Während der verunglückte Kandidat weiter in einem künstlichen Koma liegt, fordern Politiker eine Grundsatzdebatte über “Wetten, dass..?” und Printjournalisten sehen sogar wegen eines Quotendrucks “die Rolle von ARD und ZDF deformiert”. Dabei wird vergessen, dass Sport und artistische Spiele im Fernsehen immer ein Risiko mit sich bringen.
Von Daniel Fiene, der die Sendung hinter den Kulissen beobachtete.
Dass der Abbruch ein riesiges öffentliches Echo mit sich bringen wird, war schon am Abend in der Düsseldorfer Messehalle 6 zu spüren. Über den Kurznachrichten-Dienst Twitter verbreitete sich ein Interview mit dem verletzten Wettkandidaten, in dem er seiner Heimatzeitung verriet, dass er bereits Proben “schwer stürzte.” Auch als die Sendung längst abgesagt wurde, blieben viele Zuschauer in der Halle, um etwas über den Gesundheitszustand des Kandidaten zu erfahren.
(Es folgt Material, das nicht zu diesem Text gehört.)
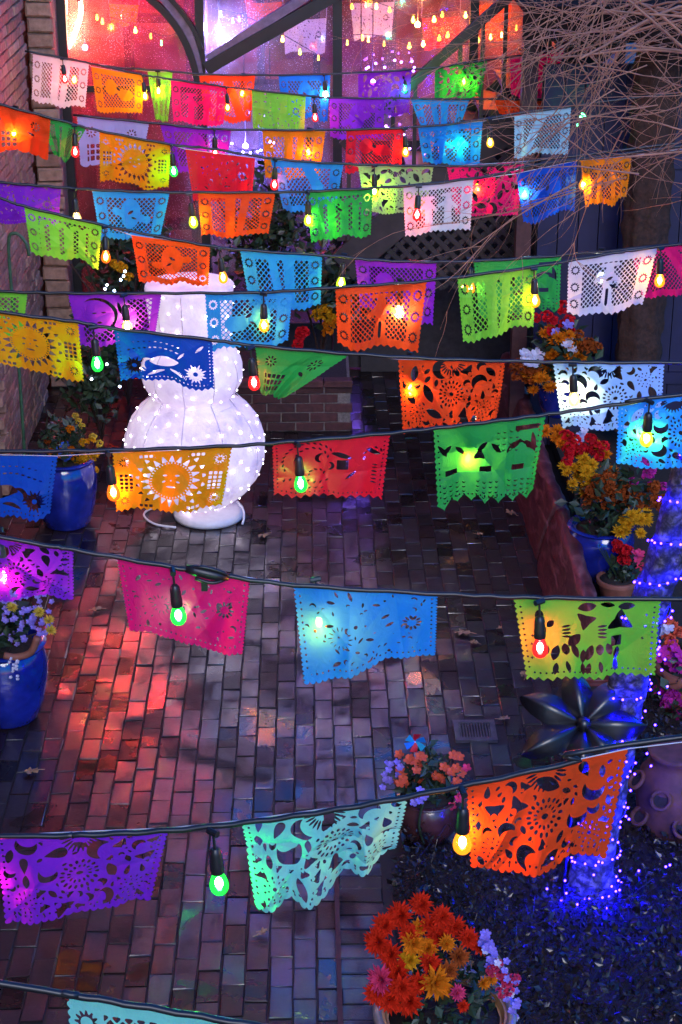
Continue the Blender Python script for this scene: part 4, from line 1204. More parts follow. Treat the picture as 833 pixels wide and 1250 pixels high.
# ================================================================== SNOWMAN LAMP
def snowman():
    b = gnd(246, 636)
    yb = b.y + .10
    cxy = at(238, 545, yb)
    X0, Y0 = cxy.x, yb
    e = empty('light_up_snowman', (X0, Y0, 0), 'glowing white light up snowman with a flared top hat on the wet bricks', 'snowman')
    def zpx(py): return at(238, py, Y0).z
    zc = zpx(545); zr = .455; R1 = .487
    zh = zpx(452); R2 = .345
    prof = []
    for i in range(3, 30):      # belly
        t = math.pi * i / 32
        r, z = R1 * math.sin(t), zc - zr * math.cos(t)
        if i > 20 and z > zh - .245: break
        prof.append((r, z))
    zs = prof[-1][1]
    for i in range(0, 22):
        t = math.pi * (.27 + .62 * i / 21)
        r, z = R2 * math.sin(t), zh - .285 * math.cos(t)
        if z > zs + .02 and r < R2 * 1.01: prof.append((r, z))
        if i > 12 and r < .27: break
    zt = zpx(348); zb = prof[-1][1]
    for i in range(0, 9):
        t = i / 8; prof.append((.262 + .035 * t, zb + .02 + (zt - zb - .02) * t))
    prof += [(.285, zt + .012), (.20, zt + .016), (.001, zt + .018)]
    m, nt, N, L, P, O = newmat('glowing_white_mesh_fabric')
    tc = N.new('ShaderNodeTexCoord'); v = N.new('ShaderNodeTexVoronoi'); v.feature = 'DISTANCE_TO_EDGE'; v.inputs['Scale'].default_value = 30
    n = noise(nt, 5, 5); n2 = noise(nt, 45, 3)
    L.new(tc.outputs['Object'], v.inputs['Vector'])
    ad = N.new('ShaderNodeMath'); ad.operation = 'MULTIPLY_ADD'; L.new(n2.outputs[0], ad.inputs[0]); ad.inputs[1].default_value = .5; L.new(n.outputs[0], ad.inputs[2])
    r = ramp(nt, ad.outputs[0], [(.48, (.34, .22, .42)), (.72, (.76, .58, .84)), (.95, (1, .9, 1))])
    P.inputs['Base Color'].default_value = (.55, .48, .58, 1); P.inputs['Roughness'].default_value = .6
    L.new(r.outputs[0], P.inputs['Emission Color']); P.inputs['Emission Strength'].default_value = .058
    L.new(bump_from(nt, ad.outputs[0], .35, .02), P.inputs['Normal'])
    g = G(); g.lathe(prof, (X0, Y0, 0), 56, cap=False)
    g.v = [(p[0] + .004 * math.sin(p[2] * 40 + p[0] * 30), p[1], p[2]) for p in g.v]
    m.cycles.emission_sampling = 'NONE'
    put('body', g, m, e)
    wire = simple('pale_wire', (.62, .52, .64), .5, bump=0)
    for k in range(10):
        an = 2 * math.pi * (k + .3) / 10
        g = G(); g.tube([(X0 + (r_ + .002) * math.cos(an), Y0 + (r_ + .002) * math.sin(an), z) for r_, z in prof[::2][:-1]], .0028, 5); put('rib', g, wire, e)
    for rr, zz in ((.30, zh - .22), (.262, zb + .02), (.29, zt)):
        g = G(); g.tube([(X0 + rr * math.cos(a * .2618), Y0 + rr * math.sin(a * .2618), zz) for a in range(25)], .004, 5); put('hoop', g, wire, e)
    lmes = []
    for k_, (st_, rd_) in enumerate(((2.5, .0066), (1.0, .006), (.4, .0055))):
        g = G(); g.ball((0, 0, 0), rd_, 6, 4); lmes.append(g.mesh('led', emit('snowman_led' + str(k_), (.95, .86, 1), st_, False)))
    pr = np.array(prof); rr_ = random.Random(3); pts = []
    for _ in range(4000):
        i = rr_.randrange(len(prof) - 4); t = rr_.random(); r_ = prof[i][0] * (1 - t) + prof[i + 1][0] * t; z = prof[i][1] * (1 - t) + prof[i + 1][1] * t
        an = -rr_.random() * math.pi * 1.1 + .15
        p = Vector((X0 + (r_ + .004) * math.cos(an), Y0 + (r_ + .004) * math.sin(an), z))
        if all((p - q).length > .088 for q in pts): pts.append(p)
    for p in pts: inst('led', rr_.choice(lmes), e, p)
    bb = gnd(255, 634)
    g = G(); g.lathe([(.245, .0), (.25, .02), (.245, .045), (.22, .055), (.05, .06)], (bb.x, bb.y + .06, .004), 36); put('base', g, M_WHITEPL, e)
    g = G(); g.tube([(X0, Y0, .05), (X0, Y0, .2)], .05, 12); put('neck', g, M_WHITEPL, e)
    g = G(); g.tube(crom([gnd(x, y, .012) for x, y in ((215, 644), (190, 640), (176, 630), (182, 622), (200, 618))], 6), .008, 6); put('power_cable', g, M_WHITEPL, e)
    g = G(); g.tube(crom([gnd(x, y, .05 + .07 * h) for x, y, h in ((296, 640, 0), (298, 632, .4), (297, 622, .8), (290, 612, 1))], 6), .008, 6); put('carry_handle', g, M_WHITEPL, e)
snowman()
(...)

Obwohl dessen endgültiger Gesundheitszustand am Sonntag noch nicht geklärt war, gab es bereits den Vorwurf, das ZDF würde wegen des Quotendrucks zu risikofreudig die Wetten auswählen.
ZDF kündigt Konsequenzen für “Wetten, dass..?” an
ZDF-Programmdirektor Thomas Bellut hat unterdessen angekündigt, den Unfall genau aufzuklären. “Ich will jedes Detail kennen”, läßt er sich zitieren. Dann könne über Veränderungen an dem Format nachgedacht werden. “Da müssen wir eben für die Kandidaten einen noch höheren Sicherheitsstandard schaffen. Ich halte das für machbar.”
Thomas Gottschalk hat in einem Interview mit der Süddeutschen Zeitung den Quotendruck von sich gewiesen: “Wir hatten immer schon riskante Wetten, ob mit Motorrädern oder auf Skisprungschanzen.” Er sei in seinem Team dafür bekannt, dass er aus den Wetten unnötigen Druck herausnehme. Bereits vor der 192. “Wetten, dass..?”-Ausgabe machte Thomas Gottschalk den Eindruck, als habe er mit der Konkurrenzdiskussion abgeschlossen. Während er bei den vergangenen “Wetten, dass..?”-Ausgaben sogar in seinen Sendungen den einen oder anderen Seitenhieb auf die Konkurrenz verteilte, signalisierte Gottschalk im Vorfeld dieser Sendung, dass er mit der Situation Frieden geschlossen habe. Er würde sich inzwischen wieder selbst auf die Wetten vorbereiten und habe zudem eine starke Gästeliste.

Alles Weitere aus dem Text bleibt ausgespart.